Over the summer, Hautau was selected by lead members of her community in California to represent their region at the 2017 Tongan Annual Youth Conference in San Francisco.

“It was an extremely spiritual and unforgettable experience for me,” Hautau said. “To think that someone like me, a first generation Tongan-American… is able to carry on traditions of the Tongan culture is something I can take pride in.”

This opportunity would not have been as special if it was not for her visit to Tupou College’s 150th anniversary on the Tongan island last summer, where she met the late Queen Mother of Tonga, Queen Halaevalu Mata’aho.

Hautau was selected by her family to honor her late uncle, Reverend Tui Pongi, who taught at Tupou.

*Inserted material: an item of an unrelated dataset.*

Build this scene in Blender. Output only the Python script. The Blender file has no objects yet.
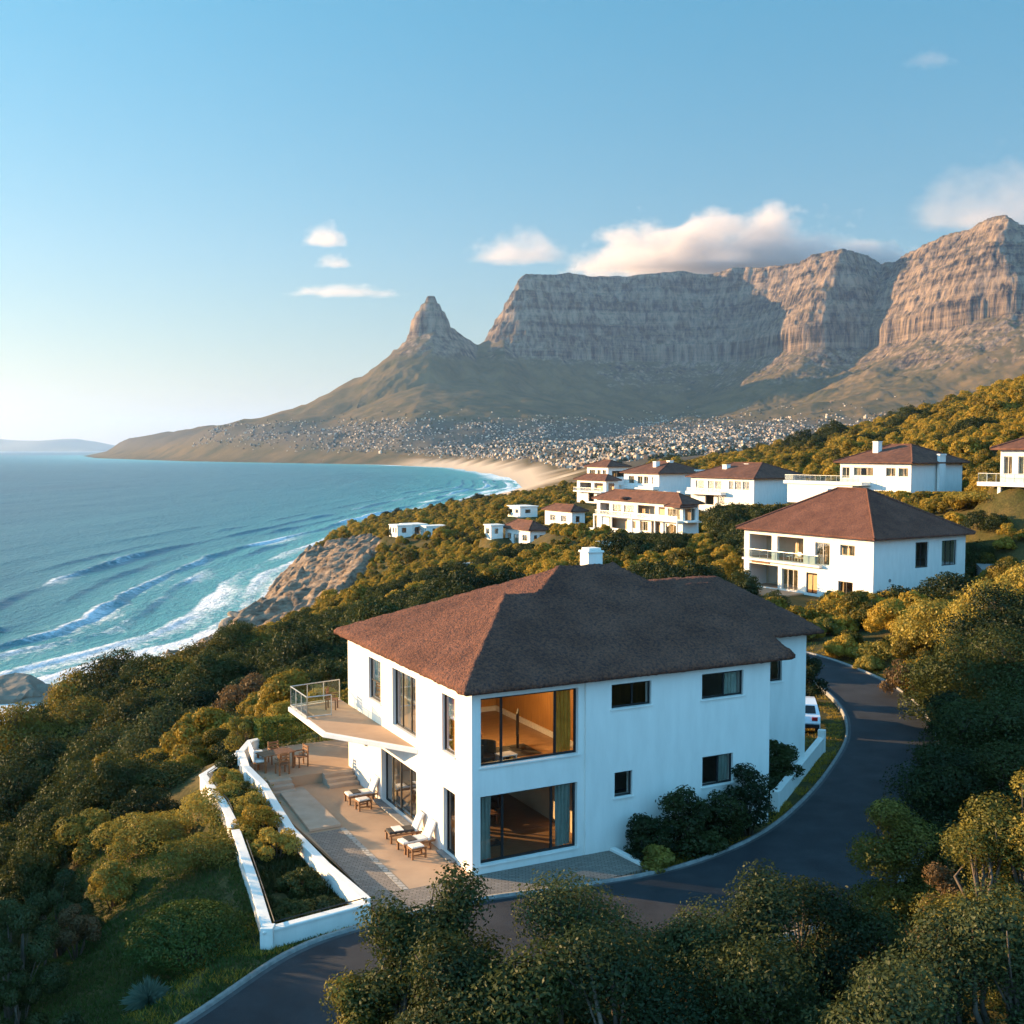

“I got to dance in front of the royal family,” she said. “I got to meet the Queen of Tonga right there on the island.”

Since she has a talent for singing, her role was to provide special music at the conference this summer.

“I thought to myself jokingly, ‘I can finally put my semesters of voice lessons and singing in choir at Baker to the test,’” Hautau said. “But, honestly I was nervous.”

Dressed in a traditional Tongan costume, Hautau sang in front of a large crowd and although it was one of the highlights of her trip, she felt complete just being in a room with her people.

“Being in that church where we gathered and feeling the unity and love from everyone was an incredible experience,” she said. “I felt empowered.”

The power Hautau felt resides back home in the Monterey Peninsula that Hautau describes as a “small, but mighty community.”

Hautau saw her role in the conference as an opportunity to influence the Tongan youth in California to take pride and understand the beauty of their culture as well.

Fortunately, Hautau’s effortless characteristics such as being kind, vulnerable, genuine and loving are not the only attributes that make her fit to honor her community; they are also what draws the youth, her peers and professors to her, according to Dean of Students Cassy Bailey.

“She is true to who she is, and that authenticity just draws us all in,” Bailey said. “Her beautiful spirit shines from deep within her and guides all she does.”

Although the idea of singing at a conference in front of her community seemed intimidating, Hautau felt blessed in her decision to say yes and represent her roots.

“I knew in my heart that I was supposed to do this to honor my family and because of my pride in my Tongan culture,” Hautau said. “So I said yes.”